As the evening went on most of us had already stepped on plenty of toes and had made a fool of ourselves on the dance floor, but there was one girl who was stubborn and would not go out onto the floor. Her excuse at the beginning was she had no idea how to two-step and didn’t want to make a fool of herself. However, as the night went on we started she started to explain how the only way she dances usually is if she is drunk.
I’m not using this story as a point of judgment for this girl as I think she learned something this evening. As people were slowly heading back to SMU my group decided to stay to the end so we all good get a few more dances in. This girl that swore she wouldn’t dance decided to stay with use. I have no idea why exactly she decided to stay because the only thing to do there was dance and she wouldn’t even step onto the dance floor. My driver said he would give her a ride back on campus, but she would have to dance with him before the night was up. With fifteen minutes to go she finally got out of the dance floor and started two-stepping. I was surprised to see that she was actually really good at the dance.
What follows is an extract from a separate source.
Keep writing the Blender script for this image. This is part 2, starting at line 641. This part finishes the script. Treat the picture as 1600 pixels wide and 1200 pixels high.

The first dance turned into five more and she started to enjoy the evening for the first time. After Billy Bobs closed her face held a giant smile and was thrilled that she finally decided to dance. A few times in the car ride back she would ask us when we were coming back to Billy Bobs. She really wanted to go back and said next time she would be the first person on the dance floor.
People would have more fun if they weren't so worried about what others think. I'm reading a book now called "On Becoming an Artist." The author is a psychology professor at Harvard, but she decided to start painting as a hobby. She realized that if she was ever going to enjoy her hobby, the one thing she had to get over was worrying about whether anyone else would think her paintings were any good.